I Romani avevano combattuto così duramente, e i Goti avevano subito tali perdite, che questi ultimi per sette giorni si rifiutarono di uscire nuovamente dal carrago, nonostante i Romani si fossero nel frattempo ritirati verso Marcianopoli.

Da ad Salices alla fine della guerra

Dopo l’inconcludente e sanguinosa battaglia dei Salici, approfittando della temporanea inoperosità dei Goti, i Romani tornarono al loro piano originario – ovvero chiudere i passi montani del massiccio dell’Emo, per assediare i Goti nel territorio tra i Balcani e il Danubio, per finirli per fame.

Ricomere tornò in Gallia.
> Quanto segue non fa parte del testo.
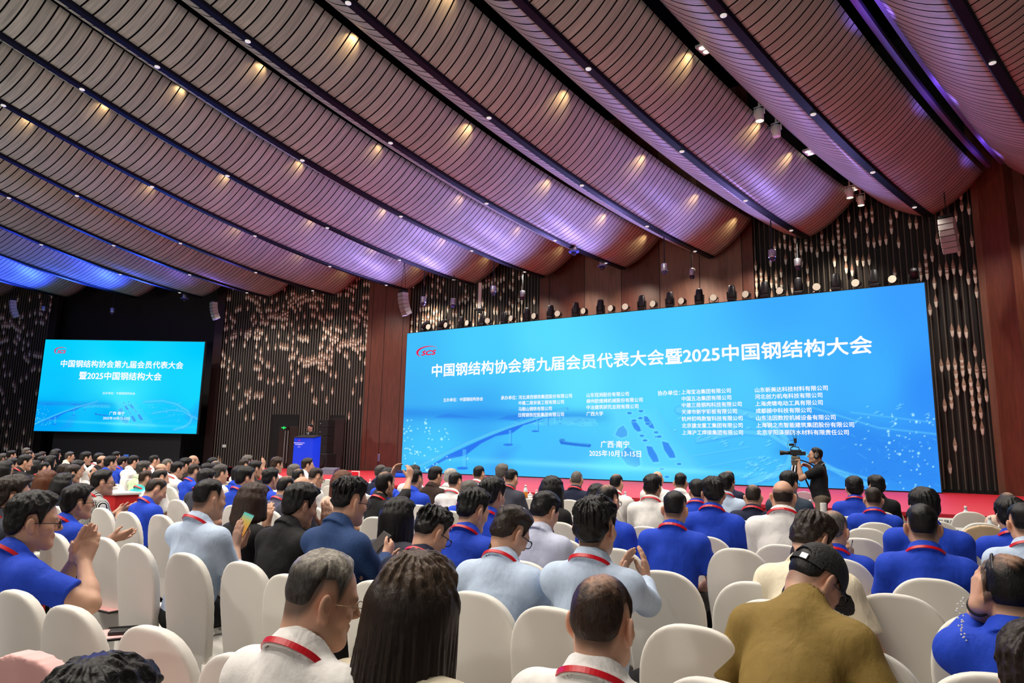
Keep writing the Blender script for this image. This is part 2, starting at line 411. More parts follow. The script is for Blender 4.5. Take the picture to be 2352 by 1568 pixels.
def skyline_art(X, Y, C, a=1.0, seed=3):
    """bridge over a bay, ship, airport seen from above, drifting sparks: the picture shown on the screens"""
    rg = np.random.RandomState(seed)
    def put(m, col, al):
        k = (m*al*a)[..., None]; C[:] = C*(1-k)+np.array(col)/255*k
    deep, mid, pale = (45, 120, 235), (60, 160, 250), (125, 235, 255)
    put(np.exp(-((Y-952-0.02*(X-1100))/14)**2)*np.clip((1420-X)/80, 0, 1), (40, 130, 235), .55)
    put(soft_poly(X, Y, q1([(300,755),(340,735),(420,720),(520,735),(690,757)]), 2), deep, .5)
    put(soft_poly(X, Y, q1([(850,768),(930,735),(1010,728),(1100,760),(1000,780)]), 2), deep, .5)
    put(soft_poly(X, Y, q1([(960,795),(1150,775),(1350,750),(1560,745),(1700,765),(1715,820),(1640,830),(1400,812),(1200,825)]), 2), pale, .35)
    for _ in range(40):
        x, y = 920+rg.uniform(1000, 1700)/3.794, 760+rg.uniform(760, 825)/3.794
        put(soft_line(X, Y, [(x, y), (x+rg.uniform(3, 10), y+rg.uniform(-1, 1))], 1.2, .6), pale if rg.rand() < .6 else deep, .5)
    put(soft_line(X, Y, q1([(1340,710),(1342,800)]), 1.2, .6), pale, .7); put(soft_line(X, Y, q1([(1385,715),(1387,790)]), 1.2, .6), pale, .7)
    deck = [(60,1235),(160,1176),(330,1090),(580,975),(800,885),(950,832),(1200,752),(1450,676)]
    put(soft_poly(X, Y, q1([(180,1225),(400,1118),(545,1088),(580,1072),(700,980),(830,915),(950,895),(980,885),(1070,822),(1200,782),(1255,748),(1100,795),(950,845),(700,948),(400,1085)]), 1), (40, 105, 240), .8)
    put(soft_line(X, Y, q1(deck), 6.5, 1), (55, 165, 245), .9)
    for dy in (-7, 2, 11): put(soft_line(X, Y, q1([(x, y+dy) for x, y in deck]), 1.2, .6), pale, .8)
    for x, y0, y1, w, b in ((557, 1030, 1195, 34, 50), (955, 862, 990, 22, 42), (1192, 772, 872, 18, 32), (1275, 755, 822, 26, 0)):
        put(soft_poly(X, Y, q1([(x-w/2,y0),(x+w/2,y0),(x+w/2,y1),(x-w/2,y1)]), .8), (90, 200, 255), .6)
        put(soft_line(X, Y, q1([(x+w/2,y0),(x+w/2,y1)]), 1.6, .8), (40, 120, 240), .6)
        if b: put(ell(X, Y, 920+(x-18)/3.794, 760+y1/3.794, b/3.794, b*.26/3.794), (40, 105, 235), .7)
    put(soft_poly(X, Y, q1([(860,1010),(1010,1010),(900,1260),(620,1330),(760,1180)]), 14), (60, 140, 250), .35)
    put(soft_poly(X, Y, q1([(1382,952),(1440,962),(1520,972),(1655,985),(1662,995),(1650,1012),(1520,1000),(1395,984)]), .8), (40, 110, 225), .85)
    put(soft_poly(X, Y, q1([(1385,952),(1390,938),(1425,938),(1440,962)]), .8), (60, 130, 230), .8); put(soft_line(X, Y, q1([(1420,962),(1640,990)]), 1, .6), pale, .5)
    lakes = [q1([(2008,770),(2040,775),(2085,835),(2097,872),(2065,876),(2035,850),(2012,800)]), q1([(2120,742),(2150,745),(2200,815),(2213,850),(2180,846),(2145,815),(2122,775)]),
             q3([(1337,66),(1372,70),(1405,125),(1418,165),(1380,168),(1350,120)]), q3([(1436,36),(1475,45),(1512,105),(1523,140),(1486,142),(1450,90)]),
             q3([(1215,70),(1290,120),(1300,185),(1270,202),(1215,185),(1165,120)]), q1([(1895,850),(1940,820),(1975,870),(1975,915),(1920,930),(1870,905)])]
    put(soft_poly(X, Y, q2([(-130,230),(200,260),(330,480),(600,740),(330,770),(-60,690)]), 12), (110, 225, 255), .4)
    for k, L in enumerate(lakes):
        c = np.mean(L, 0); big = [tuple(c+(np.array(p)-c)*1.22) for p in L]
        put(soft_poly(X, Y, big, 1.5), (120, 235, 255), .55); put(soft_poly(X, Y, L, .8), (55, 135, 245), .9 if k < 4 else .55)
    for cx, cy in q3([(1545,180),(1435,212),(1405,8),(1330,30),(1468,262),(1260,-95),(1300,-110),(1345,-75)])+q1([(2103,912),(2228,882),(2255,920),(2130,953),(1995,715),(2095,697)]):
        put(ell(X, Y, cx, cy, 9, 4.6), (120, 235, 255), .5); put(ell(X, Y, cx, cy, 5.6, 2.6), (50, 130, 240), .8)
    put(soft_poly(X, Y, q2([(1100,560),(1350,250),(1900,420),(2300,420),(2320,860),(1500,740)]), 22), (40, 125, 240), .45)
    for P, w in (([(380,262),(700,246),(930,300),(1130,430),(1215,560),(1180,660),(1080,735),(900,790)], 17), ([(520,482),(850,420),(1050,440),(1190,530)], 12), ([(1230,540),(1420,650),(1640,760),(1850,840)], 13), ([(1330,236),(1840,392),(2280,440)], 4), ([(1640,280),(2230,352)], 3), ([(1500,690),(1900,800)], 5), ([(220,270),(560,740)], 2.5), ([(480,600),(900,530)], 2), ([(560,680),(980,600)], 2)):
        put(soft_line(X, Y, q2(P), w*1.25, 2), (60, 150, 250), .3)
        put(soft_line(X, Y, q2([(x-4, y-4) for x, y in P]), w*.8, 2), (120, 230, 255), .5)
    for _ in range(70):
        r = rg.rand()
        if r < .45: x, y = rg.uniform(290, 1100), rg.uniform(270, 520)
        elif r < .7: x, y = rg.uniform(850, 1150), rg.uniform(600, 780)
        else: x, y = rg.uniform(1650, 2250), rg.uniform(180, 400)
        x, y = 1440+x/3.178, 860+y/3.178; l = rg.uniform(3, 8); an = rg.uniform(0, 3.1)
        put(soft_line(X, Y, [(x-l, y+l*.35), (x+l, y-l*.35)], 1.3, .6), (150, 245, 255), .6)
        put(soft_line(X, Y, [(x-l*.5*math.cos(an), y-l*.6), (x+l*.5*math.cos(an), y+l*.6)], 1.3, .6), (150, 245, 255), .5)
        put(soft_line(X, Y, [(x-l+2, y+l*.35+2), (x+l+2, y-l*.35+2)], 1.6, 1), (45, 120, 235), .3)
    for _ in range(60):
        x, y = rg.uniform(1500, 2250), rg.uniform(420, 800); x, y = 1440+x/3.178, 860+y/3.178
        put(soft_line(X, Y, [(x, y), (x+rg.uniform(-12, 20), y+rg.uniform(3, 8))], rg.uniform(1, 3), 1), (90, 195, 255) if rg.rand() < .5 else (40, 115, 235), .35)
    put(np.exp(-((Y-1072-.05*(X-1400))/7)**2)*np.exp(-((X-1420)/330)**2), (150, 255, 255), .5)
    put(np.exp(-(((X-1410)/60)**2+((Y-1068)/22)**2)), (120, 250, 255), .55)
    for _ in range(150):
        if rg.rand() < .5: x, y = 925+abs(rg.normal(0, 60)), rg.uniform(960, 1085)
        else: x, y = 2150-abs(rg.normal(0, 95)), rg.uniform(950, 1125)
        r = rg.choice([.8, 1.0, 1.3, 2.4], p=[.4, .3, .22, .08]); put(ell(X, Y, x, y, r+.6, r+.6, .4), (190, 250, 255), .9)
def idw(X, Y, pts):
    C = np.zeros(X.shape+(3,)); Wt = np.zeros(X.shape)
    for x, y, c in pts:
        w = 1/(((X-x)**2+(Y-y)**2)/1e4+.15)**1.5; C += w[..., None]*np.array(c)/255; Wt += w
    return C/Wt[..., None]
def screen_panel(name, L, R, z0, z1, nu, nv, parent, paint, strength):
    U, V = np.meshgrid(np.linspace(0, 1, nu), np.linspace(0, 1, nv), indexing='ij')
    P = np.stack([L[0]+(R[0]-L[0])*U, L[1]+(R[1]-L[1])*U, z0+(z1-z0)*V], -1)
    q = proj(P.reshape(-1, 3)).reshape(nu, nv, 2); C = np.clip(paint(q[..., 0], q[..., 1]), 0, 1)
    lin = np.where(C <= .04045, C/12.92, ((C+.055)/1.055)**2.4)
    idx = np.arange(nu*nv).reshape(nu, nv)
    Q = np.stack([idx[:-1,:-1], idx[1:,:-1], idx[1:,1:], idx[:-1,1:]], -1).reshape(-1, 4)
    me = rawmesh(name, P.reshape(-1, 3)-np.array(parent.location), Q, None, (), False)
    ca = me.color_attributes.new('picture', 'FLOAT_COLOR', 'POINT')
    ca.data.foreach_set('color', np.concatenate([lin.reshape(-1, 3), np.ones((nu*nv, 1))], 1).astype(np.float32).ravel())
    m = bpy.data.materials.new(name+'_picture'); m.use_nodes = True; nt = m.node_tree; nt.nodes.clear()
    o = nt.nodes.new('ShaderNodeOutputMaterial'); e = nt.nodes.new('ShaderNodeEmission'); a = nt.nodes.new('ShaderNodeVertexColor'); a.layer_name = 'picture'
    nt.links.new(a.outputs['Color'], e.inputs['Color']); e.inputs['Strength'].default_value = strength; nt.links.new(e.outputs[0], o.inputs[0])
    me.materials.append(m)
    return link(name, me, parent)
M_TXT = emat('screen_white_lettering', (1, 1, 1), 1.0)
M_LOGO = emat('screen_red_logo', srgb(240, 20, 72), 1.0)
def text_mesh(s, bold=0.0, shear=0.0, depth=0.0):
    c = bpy.data.curves.new('lettering', 'FONT'); c.body = s; c.shear = shear; c.extrude = depth; c.resolution_u = 3; c.fill_mode = 'BOTH' if depth else 'FRONT'
    o = bpy.data.objects.new('lettering', c); COL.objects.link(o)
    me = bpy.data.meshes.new_from_object(o.evaluated_get(bpy.context.evaluated_depsgraph_get()))
    bpy.data.objects.remove(o); bpy.data.curves.remove(c)
    v = np.empty(len(me.vertices)*3, np.float32); me.vertices.foreach_get('co', v); v = v.reshape(-1, 3)
    if bold:        # heavier strokes: the outline repeated a hair's breadth to each side
        lt = [list(p.vertices) for p in me.polygons]; V = []; T = []; n = len(v)
        for k, (dx, dy) in enumerate(((0, 0), (bold, 0), (-bold, 0), (0, bold), (0, -bold))):
            V.append(v+np.array([dx, dy, k*1e-4])); T += [[a+k*n for a in p] for p in lt]
        me2 = bpy.data.meshes.new('lettering'); me2.from_pydata(np.vstack(V).tolist(), [], T); bpy.data.meshes.remove(me); me = me2; v = np.vstack(V).astype(np.float32)
    return me, v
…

Sarebbe tornato in Tracia l’anno successivo con nuove truppe da Occidente, partecipando poi alla fatale battaglia di Adrianopoli.

Mentre di Profuturo non sappiamo più nulla dopo ad Salices, il che può far supporre che sia morto durante lo scontro, Traiano sappiamo che fu convocato a Costantinopoli da Valente, per rispondere proprio delle ingenti perdite avute nella battaglia.
Traiano se la cavò e partecipò alle future operazioni, però solo per finire ucciso nella battaglia di Adrianopoli.
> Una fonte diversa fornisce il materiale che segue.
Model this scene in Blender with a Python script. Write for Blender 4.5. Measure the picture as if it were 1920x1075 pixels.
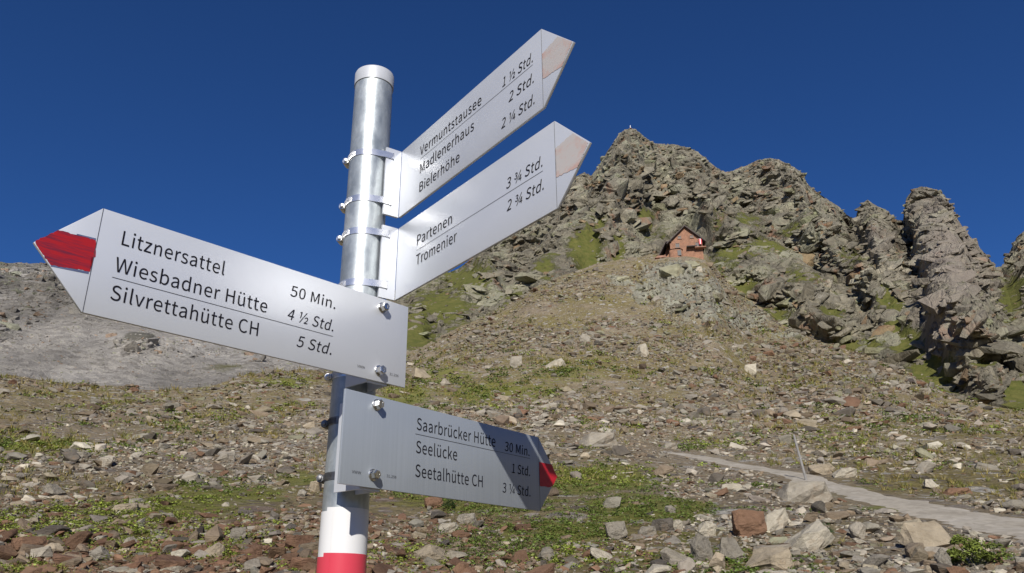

Quando Valente passò il comando delle truppe in Tracia a Saturnino, questi senza vere motivazioni valide sbloccò i passi montani per radunare le forze, permettendo così ai Goti (che nel mentre si erano alleati con i loro nemici ancestrali, gli Unni e gli Alani, che passarono il Danubio) di tornare in Tracia.
I Goti ripresero immediatamente i saccheggi e le devastazioni, e fu nuovamente impossibile fermarli.

Nonostante una breve riscossa romana grazie all’esperto magister peditum Sebastiano, la guerra subì un punto di svolta cruciale nell’agosto del 378. Nella battaglia di Adrianopoli l’esercito romano d’Oriente finì annientato dai Goti, e lo stesso imperatore cadde ucciso.

La guerra sarebbe finita solo nel 382, quando Teodosio, dopo aver rimesso in piedi energicamente l’esercito d’Oriente con misure straordinarie e aver proseguito la guerra senza però ottenere successi decisivi, fu costretto a negoziare un trattato di pace con i Goti – molti dei quali furono anche arruolati tra le sue file.
Iniziava un periodo nuovo e turbolento per l’impero romano.

La battaglia dei Salici è uno scontro davvero paradigmatico di questa cruciale guerra dell’impero romano: sanguinosa, inconcludente, e infine svantaggiosa per i Romani, i quali per l’intero secolo successivo dovettero affrontare un “problema barbarico” sempre più pressante.

Bibliografia

Fonti antiche

Ammiano Marcellino, Le Storie

Studi moderni

A. Barbero 2010, Barbari. Immigrati, profughi, deportati nell’impero romano.

A. Barbero 2012, 9 agosto 378. Il giorno dei barbari.

P. Heather 2008, La caduta dell’impero romano. Una nuova Storia.